Is the Perron-Frobenius dimension of a G-Set given by its cardinality?
For $H \subset G$, write $e_H$ for the basis element of $B(G)$ corresponding to the $G$-set $G/H$. Recall that for $K \subset G$, $$ e_H\cdot e_K = \sum\limits_{H g K \in H \backslash G / K} e_{H \cap g K g^{-1}}. $$
Say that $K$ is subconjugate to $H$ if $K$ is conjugate to a subgroup of $H$. This gives rise to a partial order on the set of conjugacy classes of subgroups of $G$, and hence on the basis elements $e_H$. With respect to this partial ordering, $M_{e_H}$ is lower-triangular for each $H \subset G$. The eigenvalues are then the diagonal elements. The diagonal element corresponding to $e_{\{\textrm{id}_G\}}$ is $|G/H|$. The diagonal element corresponding to $e_K$ for $K \subset G$ is bounded above by the number of $(H, K)$-double cosets in $G$, which is bounded above by $|G/H|$.
Lets fix an orbit $X = G/H$. It suffices to determine the asymptotic growth of the trace of multiplication by $X^n$, since the maximal positive eigenvalue(s) dominates the sum $\sum_i \lambda_i^n$.
This trace is the sum $$\sum_{K \subset G} \langle G/K, X^n \times G/K \rangle,$$ where the sum is over conjugacy classes of subgroups, and the bracket counts the number of disjoint orbits of type $G/K$.

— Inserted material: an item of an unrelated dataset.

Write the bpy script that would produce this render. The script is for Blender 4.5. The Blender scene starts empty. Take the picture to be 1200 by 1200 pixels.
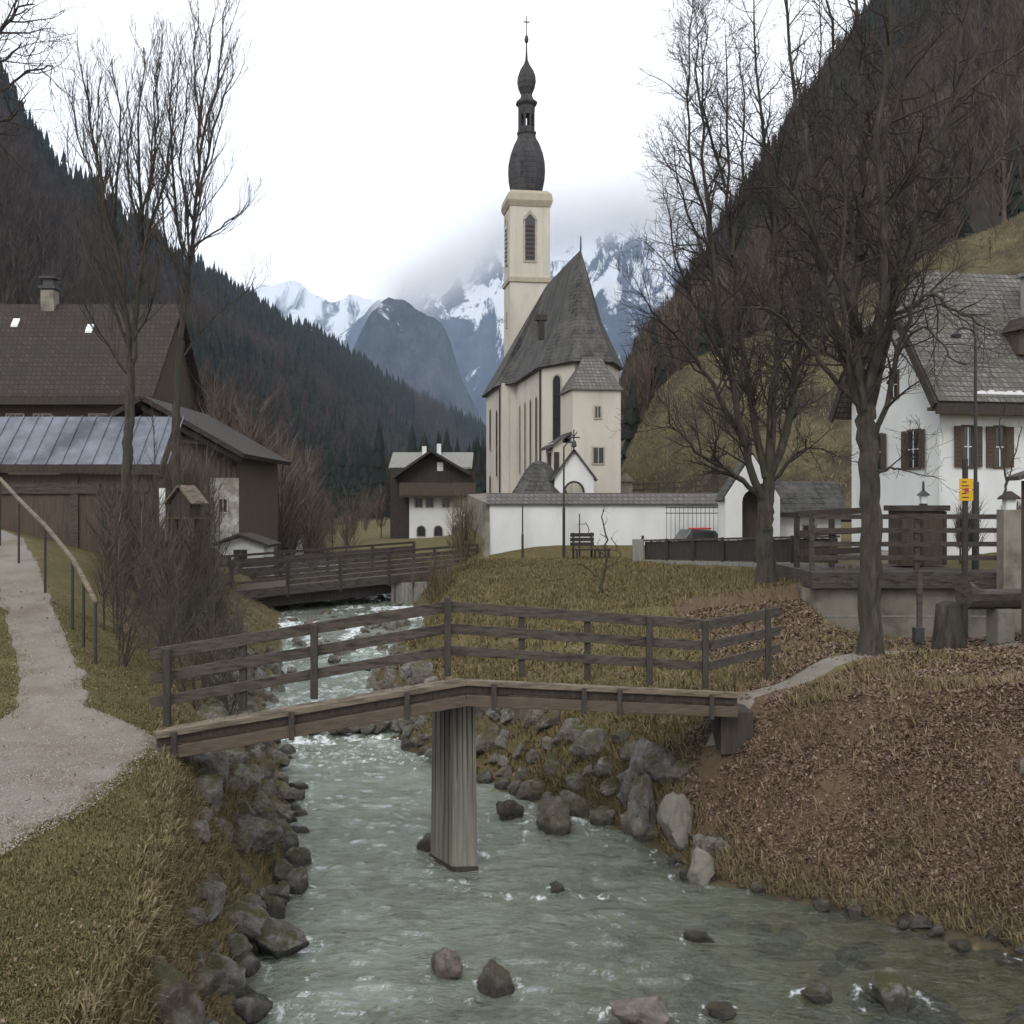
import bpy, bmesh, math, random
import numpy as np
from mathutils import Vector, Matrix, noise
R = math.radians
random.seed(7); rng = np.random.default_rng(7)
C = bpy.context.scene
col = C.collection
CZ = 5.4            # eye height above the stream at the footbridge
F = 1300.0

# ------------------------------------------------------------------ camera, world, sun
cam = bpy.data.cameras.new('camera'); camo = bpy.data.objects.new('camera', cam); col.objects.link(camo)
camo.location = (0, 0, CZ); camo.rotation_euler = (R(90), 0, 0)
cam.sensor_width = 36; cam.lens = 36*F/1200; cam.shift_y = -10/1200
cam.clip_start = .1; cam.clip_end = 30000
C.camera = camo
w = bpy.data.worlds.new('World'); C.world = w; w.use_nodes = True
nt = w.node_tree; nt.nodes.clear()
sky = nt.nodes.new('ShaderNodeTexSky'); sky.sky_type = 'NISHITA'; sky.sun_disc = False
sky.sun_elevation = R(38); sky.sun_rotation = R(200)
tc = nt.nodes.new('ShaderNodeTexCoord')
cn = nt.nodes.new('ShaderNodeTexNoise'); cn.inputs['Scale'].default_value = 1.6; cn.inputs['Detail'].default_value = 4
cr = nt.nodes.new('ShaderNodeValToRGB')
cr.color_ramp.elements[0].position = .3; cr.color_ramp.elements[0].color = (11.6, 11.9, 12.2, 1)
cr.color_ramp.elements[1].position = .6; cr.color_ramp.elements[1].color = (13.4, 13.4, 13.4, 1)
mx = nt.nodes.new('ShaderNodeMix'); mx.data_type = 'RGBA'; mx.inputs['Factor'].default_value = .94
bg = nt.nodes.new('ShaderNodeBackground'); bg.inputs['Strength'].default_value = .1
wo = nt.nodes.new('ShaderNodeOutputWorld')
nt.links.new(tc.outputs['Generated'], cn.inputs['Vector']); nt.links.new(cn.outputs['Fac'], cr.inputs['Fac'])
nt.links.new(sky.outputs[0], mx.inputs['A']); nt.links.new(cr.outputs[0], mx.inputs['B'])
nt.links.new(mx.outputs['Result'], bg.inputs['Color']); nt.links.new(bg.outputs[0], wo.inputs['Surface'])
sl = bpy.data.lights.new('sun', 'SUN'); so = bpy.data.objects.new('sun', sl); col.objects.link(so)
sl.energy = 1.0; sl.angle = R(20); sl.color = (1, .97, .92)
so.rotation_euler = (R(52), 0, R(-20))
C.view_settings.view_transform = 'Standard'; C.view_settings.look = 'None'
C.view_settings.exposure = .32; C.view_settings.gamma = 1
C.cycles.max_bounces = 24; C.cycles.diffuse_bounces = 3; C.cycles.glossy_bounces = 3
C.cycles.transparent_max_bounces = 12; C.cycles.volume_bounces = 22
C.cycles.use_denoising = True; C.cycles.use_adaptive_sampling = True
C.cycles.volume_step_rate = 1.0; C.cycles.volume_max_steps = 64

# ------------------------------------------------------------------ helpers
def P(px, py, Y): return Vector(((px-600)*Y/F, Y, CZ+(590-py)*Y/F))
def tag(o, label=None, cat=None, group=None, kind=None):
    if label: o['label'] = label
    if cat: o['category'] = cat
    if group: o['group'] = group
    if kind: o['kind'] = kind
    return o
def empty(name, loc, rz=0, label=None, cat=None, group=None):
    o = bpy.data.objects.new(name, None); col.objects.link(o); o.location = loc; o.rotation_euler = (0, 0, rz)
    o.empty_display_size = .2
    return tag(o, label, cat, group)
def link_mesh(name, me, m, parent=None, loc=None):
    o = bpy.data.objects.new(name, me); col.objects.link(o)
    for x in (m if isinstance(m, (list, tuple)) else [m]): me.materials.append(x)
    if parent: o.parent = parent
    if loc is not None: o.location = loc
    return o
def copy_tree(o, parent=None, loc=None, rz=None, scale=None):
    c = o.copy(); col.objects.link(c); c.parent = parent
    if loc is not None: c.location = loc
    if rz is not None: c.rotation_euler = (0, 0, rz)
    if scale is not None: c.scale = scale
    for ch in o.children: copy_tree(ch, c)
    return c
class MB:
    def __init__(s, xf=None): s.v = []; s.f = []; s.xf = xf
    def add(s, vs, fs):
        b = len(s.v)
        for p in vs:
            p = Vector(p); s.v.append(s.xf @ p if s.xf is not None else p)
        s.f += [tuple(b+i for i in f) for f in fs]; return s
    def box(s, x0, x1, y0, y1, z0, z1):
        return s.add([(x0,y0,z0),(x1,y0,z0),(x1,y1,z0),(x0,y1,z0),(x0,y0,z1),(x1,y0,z1),(x1,y1,z1),(x0,y1,z1)],
                     [(0,3,2,1),(4,5,6,7),(0,1,5,4),(1,2,6,5),(2,3,7,6),(3,0,4,7)])
    def beam(s, p, q, w_, h, up=(0,0,1)):
        p = Vector(p); q = Vector(q); d = (q-p).normalized(); sd = d.cross(Vector(up))
        if sd.length < 1e-4: sd = Vector((1,0,0))
        sd.normalize(); u = sd.cross(d).normalized(); a = sd*w_/2; b = u*h/2
        return s.add([p-a-b, p+a-b, p+a+b, p-a+b, q-a-b, q+a-b, q+a+b, q-a+b],
                     [(0,1,2,3),(7,6,5,4),(0,4,5,1),(1,5,6,2),(2,6,7,3),(3,7,4,0)])
    def tube(s, pts, rad, n=6, cap=True):
        pts = [Vector(p) for p in pts]; vs = []; fs = []
        for i, p in enumerate(pts):
            d = (pts[min(i+1, len(pts)-1)]-pts[max(i-1, 0)])
            if d.length < 1e-9: d = Vector((0,0,1))
            d.normalize(); a = d.cross(Vector((.13, 1, .07))).normalized(); b = d.cross(a)
            r = rad[i] if isinstance(rad, (list, tuple)) else rad
            for k in range(n):
                t = 2*math.pi*k/n; vs.append(p+a*math.cos(t)*r+b*math.sin(t)*r)
        for i in range(len(pts)-1):
            for k in range(n):
                k2 = (k+1) % n; fs.append((i*n+k, i*n+k2, (i+1)*n+k2, (i+1)*n+k))
        if cap: fs.append(tuple(range(n))[::-1]); fs.append(tuple((len(pts)-1)*n+k for k in range(n)))
        return s.add(vs, fs)
    def prism(s, poly, a, b, axis='y'):     # polygon in the other two axes, run from a to b along axis
        n = len(poly)
        def v(p, t): return (p[0], t, p[1]) if axis == 'y' else ((t, p[0], p[1]) if axis == 'x' else (p[0], p[1], t))
        return s.add([v(p, a) for p in poly]+[v(p, b) for p in poly],
                     [tuple(range(n)), tuple(range(2*n-1, n-1, -1))]+[(i, n+i, n+(i+1) % n, (i+1) % n) for i in range(n)])
    def lathe(s, prof, n=8, c=(0,0), rot=0, cap=True):
        vs = []; fs = []
        for r, z in prof:
            for k in range(n):
                t = 2*math.pi*(k+.5)/n+rot; vs.append((c[0]+r*math.cos(t), c[1]+r*math.sin(t), z))
        for i in range(len(prof)-1):
            for k in range(n):
                k2 = (k+1) % n; fs.append((i*n+k, i*n+k2, (i+1)*n+k2, (i+1)*n+k))
        if cap: fs.append(tuple(range(n))[::-1]); fs.append(tuple((len(prof)-1)*n+k for k in range(n)))
        return s.add(vs, fs)
    def mesh(s, name, smooth=False, fix=True):
        me = bpy.data.meshes.new(name); me.from_pydata([tuple(v) for v in s.v], [], s.f)
        if fix:
            b = bmesh.new(); b.from_mesh(me); bmesh.ops.recalc_face_normals(b, faces=b.faces); b.to_mesh(me); b.free()
        if smooth: me.polygons.foreach_set('use_smooth', [True]*len(me.polygons))
        return me
    def build(s, name, m, parent=None, loc=None, smooth=False, bevel=0, fix=True):
        o = link_mesh(name, s.mesh(name, smooth, fix), m, parent, loc)
        if bevel:
            b = o.modifiers.new('bevel', 'BEVEL'); b.width = bevel; b.segments = 2; b.limit_method = 'ANGLE'
        return o
def np_mesh(name, V, Fa, smooth=False):
    V = np.asarray(V, np.float32); Fa = np.asarray(Fa, np.int32); k = Fa.shape[1]
    me = bpy.data.meshes.new(name); me.vertices.add(len(V)); me.vertices.foreach_set('co', V.ravel())
    me.loops.add(Fa.size); me.loops.foreach_set('vertex_index', Fa.ravel())
    me.polygons.add(len(Fa)); me.polygons.foreach_set('loop_start', np.arange(0, Fa.size, k, dtype=np.int32))
    me.polygons.foreach_set('loop_total', np.full(len(Fa), k, np.int32))
    if smooth: me.polygons.foreach_set('use_smooth', np.ones(len(Fa), bool))
    me.update(calc_edges=True); return me
def XF(loc, rz=0): return Matrix.Translation(Vector(loc)) @ Matrix.Rotation(rz, 4, 'Z')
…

Notice that the term $\langle G, X^n \times G \rangle$ equals $|X|^n$ (one free orbit for each $x^n \times e$). Conversely, $\langle G/K, X^n \times G/K \rangle$ must have size $\leq |X|^n |G/K|/|G/K| = |X|^n$.
Thus the exponent of the order growth is $|X|$, and so $|X|$ is the maximal eigenvalue. The class $[G]$ is an eigenvector corresponding to this eigenvalue.
Edit: As Darij points out, in this case Perron--Frobenius only guarantees that $$ max_{\lambda \in {\rm eig}(A)} |\lambda|$$ can be achieved by some positive real $\lambda$. There may be other complex eigenvalues of the same absolute value. In this case more argument is required to ensure that there is not cancellation.
Edit2: Here is a strategy to resolve the issue. Let $z_1, \dots, z_k$ be the eigenvalues achieving the maximum. Assume we can show that there exists an eplison such that $$S = \{n \in \mathbb N ~|~ Re(z_i^n) \geq -\lambda + \epsilon ~ \forall i \}$$ is infinite. Then there would be an infinite subset $S \subset \mathbb N$ and a $C \in \mathbb R_{> 1}$ such that $C \lambda^s \geq Tr(A^s) \geq 1/C \lambda^s$ for all $s \in S$.
In our case, we have $$|X|^n \leq {\rm Tr}(A^n) \leq \#\{\text{ subgroups }\}|X|^n$$ for all $n$. Restricting to the infinite subset $S$ we would see that $\lambda = |X|$.